* _WHAT IS NEEDED_:
Locate all lines in the data below that hold "picture" and show them.

* _SUPPLIED MATERIAL_:
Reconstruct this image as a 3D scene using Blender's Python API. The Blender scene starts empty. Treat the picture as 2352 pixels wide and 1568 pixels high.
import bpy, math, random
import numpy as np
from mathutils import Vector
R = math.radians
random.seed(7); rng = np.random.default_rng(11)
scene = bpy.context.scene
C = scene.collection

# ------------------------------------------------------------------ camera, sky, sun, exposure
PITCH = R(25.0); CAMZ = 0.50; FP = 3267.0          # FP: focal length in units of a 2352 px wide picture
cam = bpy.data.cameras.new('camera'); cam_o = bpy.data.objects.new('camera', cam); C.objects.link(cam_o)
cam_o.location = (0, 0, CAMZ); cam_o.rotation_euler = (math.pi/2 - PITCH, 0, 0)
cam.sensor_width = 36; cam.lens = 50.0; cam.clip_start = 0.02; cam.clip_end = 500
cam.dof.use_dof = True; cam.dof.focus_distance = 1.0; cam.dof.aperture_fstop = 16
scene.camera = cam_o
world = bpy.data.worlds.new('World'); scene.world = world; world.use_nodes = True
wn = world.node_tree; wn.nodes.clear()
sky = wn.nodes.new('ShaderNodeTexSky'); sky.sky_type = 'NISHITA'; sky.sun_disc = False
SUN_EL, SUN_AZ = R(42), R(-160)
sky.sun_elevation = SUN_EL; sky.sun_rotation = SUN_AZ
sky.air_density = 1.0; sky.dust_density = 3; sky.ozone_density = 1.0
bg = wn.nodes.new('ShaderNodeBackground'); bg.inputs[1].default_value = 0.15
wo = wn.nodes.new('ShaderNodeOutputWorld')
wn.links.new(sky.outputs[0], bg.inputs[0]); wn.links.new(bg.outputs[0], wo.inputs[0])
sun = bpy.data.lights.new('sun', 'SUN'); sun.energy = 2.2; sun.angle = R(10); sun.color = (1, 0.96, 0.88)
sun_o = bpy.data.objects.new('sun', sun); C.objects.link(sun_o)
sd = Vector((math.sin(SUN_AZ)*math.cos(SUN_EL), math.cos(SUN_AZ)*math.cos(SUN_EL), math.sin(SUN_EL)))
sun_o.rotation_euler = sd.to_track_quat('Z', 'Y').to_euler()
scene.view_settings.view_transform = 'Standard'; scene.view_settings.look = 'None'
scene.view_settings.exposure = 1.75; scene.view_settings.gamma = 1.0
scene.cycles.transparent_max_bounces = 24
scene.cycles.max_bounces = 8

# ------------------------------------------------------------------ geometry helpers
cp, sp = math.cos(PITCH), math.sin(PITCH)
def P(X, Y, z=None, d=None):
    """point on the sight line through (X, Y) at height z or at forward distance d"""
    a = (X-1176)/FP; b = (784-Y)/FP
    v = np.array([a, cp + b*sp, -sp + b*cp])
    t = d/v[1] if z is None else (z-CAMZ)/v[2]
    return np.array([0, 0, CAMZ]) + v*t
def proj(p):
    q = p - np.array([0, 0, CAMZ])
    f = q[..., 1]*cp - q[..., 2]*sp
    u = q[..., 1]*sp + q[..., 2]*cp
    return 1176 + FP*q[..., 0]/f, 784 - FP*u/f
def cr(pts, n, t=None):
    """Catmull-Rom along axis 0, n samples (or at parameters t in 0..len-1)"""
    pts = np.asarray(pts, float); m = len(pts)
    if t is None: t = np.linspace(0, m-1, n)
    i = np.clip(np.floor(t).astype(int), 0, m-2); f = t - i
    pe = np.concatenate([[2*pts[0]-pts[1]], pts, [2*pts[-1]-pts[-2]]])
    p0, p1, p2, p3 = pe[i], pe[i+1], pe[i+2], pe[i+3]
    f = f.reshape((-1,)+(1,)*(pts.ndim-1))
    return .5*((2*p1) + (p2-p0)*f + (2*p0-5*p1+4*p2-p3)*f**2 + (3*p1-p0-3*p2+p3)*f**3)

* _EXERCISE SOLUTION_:
Reconstruct this image as a 3D scene using Blender's Python API. The Blender scene starts empty. Treat the picture as 2352 pixels wide and 1568 pixels high.
PITCH = R(25.0); CAMZ = 0.50; FP = 3267.0          # FP: focal length in units of a 2352 px wide picture